DATA EXTRACT:

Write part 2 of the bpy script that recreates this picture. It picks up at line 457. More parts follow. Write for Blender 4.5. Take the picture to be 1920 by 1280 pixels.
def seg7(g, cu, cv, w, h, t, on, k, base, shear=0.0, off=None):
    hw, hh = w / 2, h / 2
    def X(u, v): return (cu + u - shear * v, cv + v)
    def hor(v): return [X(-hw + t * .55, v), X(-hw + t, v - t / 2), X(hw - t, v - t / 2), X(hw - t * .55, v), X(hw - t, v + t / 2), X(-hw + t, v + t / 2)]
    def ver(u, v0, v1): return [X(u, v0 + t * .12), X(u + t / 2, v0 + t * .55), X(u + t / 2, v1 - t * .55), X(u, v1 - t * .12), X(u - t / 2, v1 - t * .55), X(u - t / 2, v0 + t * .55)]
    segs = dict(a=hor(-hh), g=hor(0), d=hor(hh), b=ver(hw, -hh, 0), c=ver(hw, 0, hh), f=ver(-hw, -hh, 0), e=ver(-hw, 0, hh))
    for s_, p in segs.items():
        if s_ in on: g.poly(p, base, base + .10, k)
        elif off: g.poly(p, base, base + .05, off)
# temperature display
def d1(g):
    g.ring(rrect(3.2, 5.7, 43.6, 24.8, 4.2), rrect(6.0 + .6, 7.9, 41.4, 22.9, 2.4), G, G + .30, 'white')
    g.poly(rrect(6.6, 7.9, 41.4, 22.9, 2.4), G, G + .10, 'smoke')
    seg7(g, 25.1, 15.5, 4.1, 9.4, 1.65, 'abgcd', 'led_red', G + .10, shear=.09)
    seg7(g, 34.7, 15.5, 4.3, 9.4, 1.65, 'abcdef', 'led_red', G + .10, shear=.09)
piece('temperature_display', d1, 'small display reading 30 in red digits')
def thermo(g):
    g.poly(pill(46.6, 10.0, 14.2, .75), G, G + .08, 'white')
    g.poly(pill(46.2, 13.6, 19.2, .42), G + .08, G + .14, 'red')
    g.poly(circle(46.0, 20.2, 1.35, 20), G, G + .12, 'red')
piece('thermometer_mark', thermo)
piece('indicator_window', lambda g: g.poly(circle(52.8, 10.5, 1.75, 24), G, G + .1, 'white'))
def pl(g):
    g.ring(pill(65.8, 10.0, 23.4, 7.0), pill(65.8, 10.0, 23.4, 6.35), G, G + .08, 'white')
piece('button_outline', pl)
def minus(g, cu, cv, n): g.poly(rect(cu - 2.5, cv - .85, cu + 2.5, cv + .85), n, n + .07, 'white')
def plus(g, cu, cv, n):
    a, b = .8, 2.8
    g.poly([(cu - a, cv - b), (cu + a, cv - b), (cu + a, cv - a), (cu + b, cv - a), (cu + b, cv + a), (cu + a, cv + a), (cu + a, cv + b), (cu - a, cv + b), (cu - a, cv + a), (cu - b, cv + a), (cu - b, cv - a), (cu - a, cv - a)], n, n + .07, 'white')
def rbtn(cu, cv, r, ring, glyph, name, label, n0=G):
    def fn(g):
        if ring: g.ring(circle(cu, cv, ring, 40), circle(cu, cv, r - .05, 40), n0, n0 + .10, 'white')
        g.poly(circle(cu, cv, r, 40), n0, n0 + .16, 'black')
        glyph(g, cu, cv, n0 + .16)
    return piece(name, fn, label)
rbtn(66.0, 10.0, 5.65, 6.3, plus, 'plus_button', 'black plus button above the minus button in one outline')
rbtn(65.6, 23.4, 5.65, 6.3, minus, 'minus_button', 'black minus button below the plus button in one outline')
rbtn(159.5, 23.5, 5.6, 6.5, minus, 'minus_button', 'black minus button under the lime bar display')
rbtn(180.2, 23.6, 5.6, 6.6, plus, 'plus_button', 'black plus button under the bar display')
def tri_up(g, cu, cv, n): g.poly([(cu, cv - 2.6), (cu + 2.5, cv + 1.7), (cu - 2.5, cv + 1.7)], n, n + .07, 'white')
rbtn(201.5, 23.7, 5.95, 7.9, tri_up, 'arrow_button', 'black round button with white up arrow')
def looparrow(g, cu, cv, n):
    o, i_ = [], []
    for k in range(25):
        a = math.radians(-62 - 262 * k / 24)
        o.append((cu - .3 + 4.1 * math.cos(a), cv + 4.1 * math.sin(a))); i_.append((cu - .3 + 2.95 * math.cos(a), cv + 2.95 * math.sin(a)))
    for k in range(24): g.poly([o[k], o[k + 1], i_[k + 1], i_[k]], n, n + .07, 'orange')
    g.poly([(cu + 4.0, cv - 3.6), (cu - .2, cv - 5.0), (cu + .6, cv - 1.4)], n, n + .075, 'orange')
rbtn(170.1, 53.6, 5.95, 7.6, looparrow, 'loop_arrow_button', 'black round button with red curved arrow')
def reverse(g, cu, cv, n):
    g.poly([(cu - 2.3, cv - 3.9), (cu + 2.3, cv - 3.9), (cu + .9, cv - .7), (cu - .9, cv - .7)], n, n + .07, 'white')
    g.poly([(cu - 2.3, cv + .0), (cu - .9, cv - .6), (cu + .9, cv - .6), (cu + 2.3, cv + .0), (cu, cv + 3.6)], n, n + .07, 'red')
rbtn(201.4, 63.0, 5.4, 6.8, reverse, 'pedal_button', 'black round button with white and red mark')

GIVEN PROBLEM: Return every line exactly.

CORRECT ANSWER:
Write part 2 of the bpy script that recreates this picture. It picks up at line 457. More parts follow. Write for Blender 4.5. Take the picture to be 1920 by 1280 pixels.
def seg7(g, cu, cv, w, h, t, on, k, base, shear=0.0, off=None):
    hw, hh = w / 2, h / 2
    def X(u, v): return (cu + u - shear * v, cv + v)
    def hor(v): return [X(-hw + t * .55, v), X(-hw + t, v - t / 2), X(hw - t, v - t / 2), X(hw - t * .55, v), X(hw - t, v + t / 2), X(-hw + t, v + t / 2)]
    def ver(u, v0, v1): return [X(u, v0 + t * .12), X(u + t / 2, v0 + t * .55), X(u + t / 2, v1 - t * .55), X(u, v1 - t * .12), X(u - t / 2, v1 - t * .55), X(u - t / 2, v0 + t * .55)]
    segs = dict(a=hor(-hh), g=hor(0), d=hor(hh), b=ver(hw, -hh, 0), c=ver(hw, 0, hh), f=ver(-hw, -hh, 0), e=ver(-hw, 0, hh))
    for s_, p in segs.items():
        if s_ in on: g.poly(p, base, base + .10, k)
        elif off: g.poly(p, base, base + .05, off)
# temperature display
def d1(g):
    g.ring(rrect(3.2, 5.7, 43.6, 24.8, 4.2), rrect(6.0 + .6, 7.9, 41.4, 22.9, 2.4), G, G + .30, 'white')
    g.poly(rrect(6.6, 7.9, 41.4, 22.9, 2.4), G, G + .10, 'smoke')
    seg7(g, 25.1, 15.5, 4.1, 9.4, 1.65, 'abgcd', 'led_red', G + .10, shear=.09)
    seg7(g, 34.7, 15.5, 4.3, 9.4, 1.65, 'abcdef', 'led_red', G + .10, shear=.09)
piece('temperature_display', d1, 'small display reading 30 in red digits')
def thermo(g):
    g.poly(pill(46.6, 10.0, 14.2, .75), G, G + .08, 'white')
    g.poly(pill(46.2, 13.6, 19.2, .42), G + .08, G + .14, 'red')
    g.poly(circle(46.0, 20.2, 1.35, 20), G, G + .12, 'red')
piece('thermometer_mark', thermo)
piece('indicator_window', lambda g: g.poly(circle(52.8, 10.5, 1.75, 24), G, G + .1, 'white'))
def pl(g):
    g.ring(pill(65.8, 10.0, 23.4, 7.0), pill(65.8, 10.0, 23.4, 6.35), G, G + .08, 'white')
piece('button_outline', pl)
def minus(g, cu, cv, n): g.poly(rect(cu - 2.5, cv - .85, cu + 2.5, cv + .85), n, n + .07, 'white')
def plus(g, cu, cv, n):
    a, b = .8, 2.8
    g.poly([(cu - a, cv - b), (cu + a, cv - b), (cu + a, cv - a), (cu + b, cv - a), (cu + b, cv + a), (cu + a, cv + a), (cu + a, cv + b), (cu - a, cv + b), (cu - a, cv + a), (cu - b, cv + a), (cu - b, cv - a), (cu - a, cv - a)], n, n + .07, 'white')
def rbtn(cu, cv, r, ring, glyph, name, label, n0=G):
    def fn(g):
        if ring: g.ring(circle(cu, cv, ring, 40), circle(cu, cv, r - .05, 40), n0, n0 + .10, 'white')
        g.poly(circle(cu, cv, r, 40), n0, n0 + .16, 'black')
        glyph(g, cu, cv, n0 + .16)
    return piece(name, fn, label)
rbtn(66.0, 10.0, 5.65, 6.3, plus, 'plus_button', 'black plus button above the minus button in one outline')
rbtn(65.6, 23.4, 5.65, 6.3, minus, 'minus_button', 'black minus button below the plus button in one outline')
rbtn(159.5, 23.5, 5.6, 6.5, minus, 'minus_button', 'black minus button under the lime bar display')
rbtn(180.2, 23.6, 5.6, 6.6, plus, 'plus_button', 'black plus button under the bar display')
def tri_up(g, cu, cv, n): g.poly([(cu, cv - 2.6), (cu + 2.5, cv + 1.7), (cu - 2.5, cv + 1.7)], n, n + .07, 'white')
rbtn(201.5, 23.7, 5.95, 7.9, tri_up, 'arrow_button', 'black round button with white up arrow')
def looparrow(g, cu, cv, n):
    o, i_ = [], []
    for k in range(25):
        a = math.radians(-62 - 262 * k / 24)
        o.append((cu - .3 + 4.1 * math.cos(a), cv + 4.1 * math.sin(a))); i_.append((cu - .3 + 2.95 * math.cos(a), cv + 2.95 * math.sin(a)))
    for k in range(24): g.poly([o[k], o[k + 1], i_[k + 1], i_[k]], n, n + .07, 'orange')
    g.poly([(cu + 4.0, cv - 3.6), (cu - .2, cv - 5.0), (cu + .6, cv - 1.4)], n, n + .075, 'orange')
rbtn(170.1, 53.6, 5.95, 7.6, looparrow, 'loop_arrow_button', 'black round button with red curved arrow')
def reverse(g, cu, cv, n):
    g.poly([(cu - 2.3, cv - 3.9), (cu + 2.3, cv - 3.9), (cu + .9, cv - .7), (cu - .9, cv - .7)], n, n + .07, 'white')
    g.poly([(cu - 2.3, cv + .0), (cu - .9, cv - .6), (cu + .9, cv - .6), (cu + 2.3, cv + .0), (cu, cv + 3.6)], n, n + .07, 'red')
rbtn(201.4, 63.0, 5.4, 6.8, reverse, 'pedal_button', 'black round button with white and red mark')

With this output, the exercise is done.